▶ Your objective
Each line that contains the word "picture" counts once; give the total for the records below and nothing else.

▶ Dataset content
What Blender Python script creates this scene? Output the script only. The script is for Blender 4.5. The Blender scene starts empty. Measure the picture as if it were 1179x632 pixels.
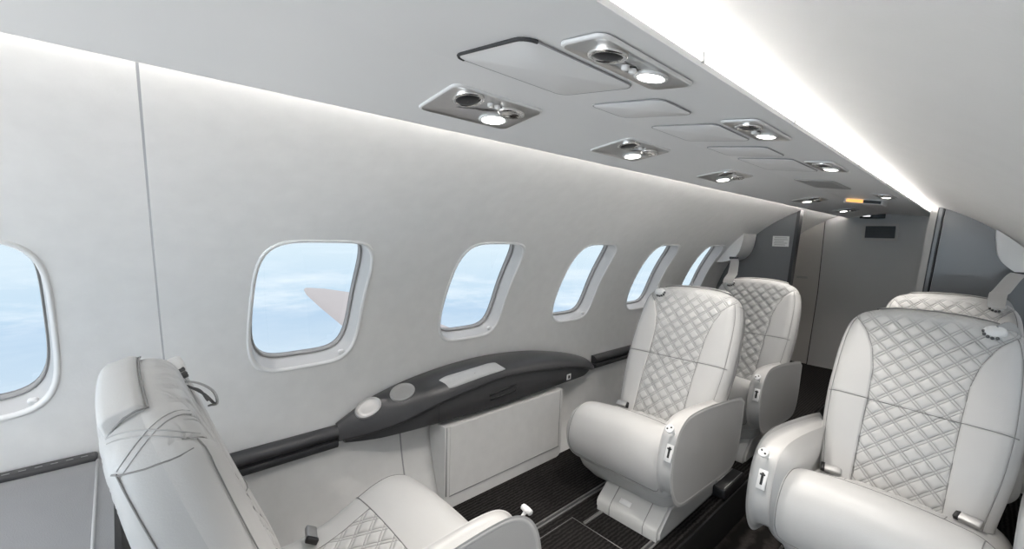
import bpy, bmesh, math, random
import numpy as np
from mathutils import Vector, Matrix
random.seed(4); rng = np.random.default_rng(4)
scene = bpy.context.scene
COL = scene.collection
PI = math.pi
H = 0.9                      # eye height above the seat platform

# ------------------------------------------------------------------ materials
def mat(name, col, rough=.5, metal=0., noise=0., nscale=60., bump=0., bscale=300., emit=None, estr=0., coat=0., spec=.5):
    m = bpy.data.materials.new(name); m.use_nodes = True
    nt = m.node_tree; b = nt.nodes['Principled BSDF']
    b.inputs['Base Color'].default_value = (*col, 1); b.inputs['Roughness'].default_value = rough
    b.inputs['Metallic'].default_value = metal; b.inputs['Coat Weight'].default_value = coat
    b.inputs['Specular IOR Level'].default_value = spec
    tc = nt.nodes.new('ShaderNodeTexCoord')
    if noise:
        n = nt.nodes.new('ShaderNodeTexNoise'); n.inputs['Scale'].default_value = nscale; n.inputs['Detail'].default_value = 4
        mx = nt.nodes.new('ShaderNodeMix'); mx.data_type = 'RGBA'
        mx.inputs['A'].default_value = (*[c*(1-noise) for c in col], 1); mx.inputs['B'].default_value = (*[min(1, c*(1+noise)) for c in col], 1)
        nt.links.new(tc.outputs['Object'], n.inputs['Vector']); nt.links.new(n.outputs['Fac'], mx.inputs['Factor'])
        nt.links.new(mx.outputs['Result'], b.inputs['Base Color'])
    if bump:
        n2 = nt.nodes.new('ShaderNodeTexNoise'); n2.inputs['Scale'].default_value = bscale; n2.inputs['Detail'].default_value = 3
        bp = nt.nodes.new('ShaderNodeBump'); bp.inputs['Strength'].default_value = bump; bp.inputs['Distance'].default_value = .002
        nt.links.new(tc.outputs['Object'], n2.inputs['Vector']); nt.links.new(n2.outputs['Fac'], bp.inputs['Height'])
        nt.links.new(bp.outputs['Normal'], b.inputs['Normal'])
    if emit:
        b.inputs['Emission Color'].default_value = (*emit, 1); b.inputs['Emission Strength'].default_value = estr
    return m

def carpet_mat(name, col, rib):
    m = mat(name, col, .95, spec=.15); nt = m.node_tree; b = nt.nodes['Principled BSDF']
    tc = nt.nodes.new('ShaderNodeTexCoord'); mp = nt.nodes.new('ShaderNodeMapping')
    w = nt.nodes.new('ShaderNodeTexWave'); w.inputs['Scale'].default_value = rib; w.inputs['Distortion'].default_value = 3.5
    w.inputs['Detail'].default_value = 3; w.bands_direction = 'X'; w.inputs['Detail Scale'].default_value = 3
    n = nt.nodes.new('ShaderNodeTexNoise'); n.inputs['Scale'].default_value = 90; n.inputs['Detail'].default_value = 6; n.inputs['Roughness'].default_value = .75
    mul = nt.nodes.new('ShaderNodeMath'); mul.operation = 'MULTIPLY'
    rp = nt.nodes.new('ShaderNodeMapRange'); rp.inputs['From Min'].default_value = .1; rp.inputs['From Max'].default_value = .55
    mx = nt.nodes.new('ShaderNodeMix'); mx.data_type = 'RGBA'
    mx.inputs['A'].default_value = (*[c*.45 for c in col], 1); mx.inputs['B'].default_value = (*[c*1.9 for c in col], 1)
    bp = nt.nodes.new('ShaderNodeBump'); bp.inputs['Strength'].default_value = .5; bp.inputs['Distance'].default_value = .004
    L = nt.links.new
    L(tc.outputs['Object'], mp.inputs['Vector']); L(mp.outputs['Vector'], w.inputs['Vector']); L(tc.outputs['Object'], n.inputs['Vector'])
    L(w.outputs['Fac'], mul.inputs[0]); L(n.outputs['Fac'], mul.inputs[1]); L(mul.outputs[0], rp.inputs['Value'])
    L(rp.outputs['Result'], mx.inputs['Factor']); L(mx.outputs['Result'], b.inputs['Base Color'])
    L(mul.outputs[0], bp.inputs['Height']); L(bp.outputs['Normal'], b.inputs['Normal'])
    return m

M = {}
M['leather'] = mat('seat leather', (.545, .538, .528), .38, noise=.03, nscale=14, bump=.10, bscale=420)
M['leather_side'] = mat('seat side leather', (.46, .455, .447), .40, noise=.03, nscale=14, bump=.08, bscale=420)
M['seam'] = mat('seam thread', (.24, .235, .23), .6)
M['stitch'] = mat('stitch line', (.42, .415, .41), .6)
M['pan'] = mat('seat shroud', (.50, .495, .485), .45, noise=.03, nscale=20)
M['plinth'] = mat('pedestal paint', (.55, .545, .53), .4, noise=.03, nscale=20)
M['liner'] = mat('sidewall fabric', (.80, .793, .78), .62, noise=.06, nscale=26, bump=.08, bscale=160)
M['ceil'] = mat('headliner', (.70, .695, .685), .6, noise=.03, nscale=16, bump=.06, bscale=160)
M['panel'] = mat('ceiling panel', (.90, .90, .90), .42, noise=.012, nscale=9)
M['groove'] = mat('panel gap', (.05, .05, .052), .7)
M['softgroove'] = mat('hatch gap', (.36, .36, .365), .6)
M['white'] = mat('white plastic', (.80, .795, .785), .3, noise=.01, nscale=30)
M['reveal'] = mat('window reveal', (.52, .515, .51), .35, noise=.02, nscale=40)
M['gasket'] = mat('window gasket', (.32, .315, .31), .5)
M['rail'] = mat('dark ledge leather', (.046, .046, .049), .31, noise=.12, nscale=30, bump=.12, bscale=380)
M['rail_front'] = mat('dark ledge face', (.066, .066, .069), .5, noise=.08, nscale=30)
M['black'] = mat('black plastic', (.012, .012, .013), .4)
M['step'] = mat('black step vinyl', (.012, .012, .012), .45, noise=.2, nscale=30)
M['chrome'] = mat('polished metal', (.82, .81, .79), .16, 1.)
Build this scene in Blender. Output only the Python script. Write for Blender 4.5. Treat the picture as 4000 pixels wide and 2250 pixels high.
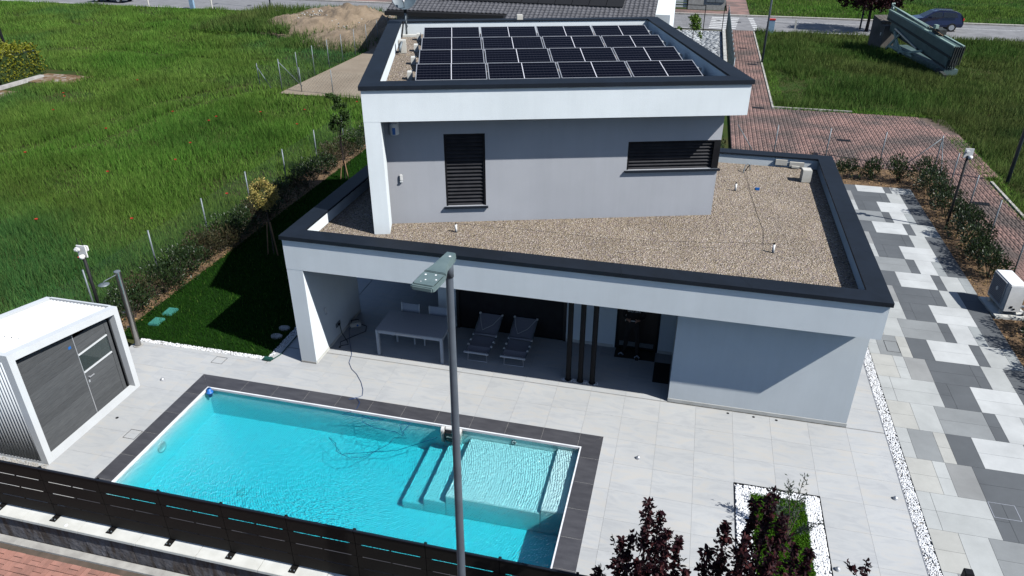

▶ Exercise answer
2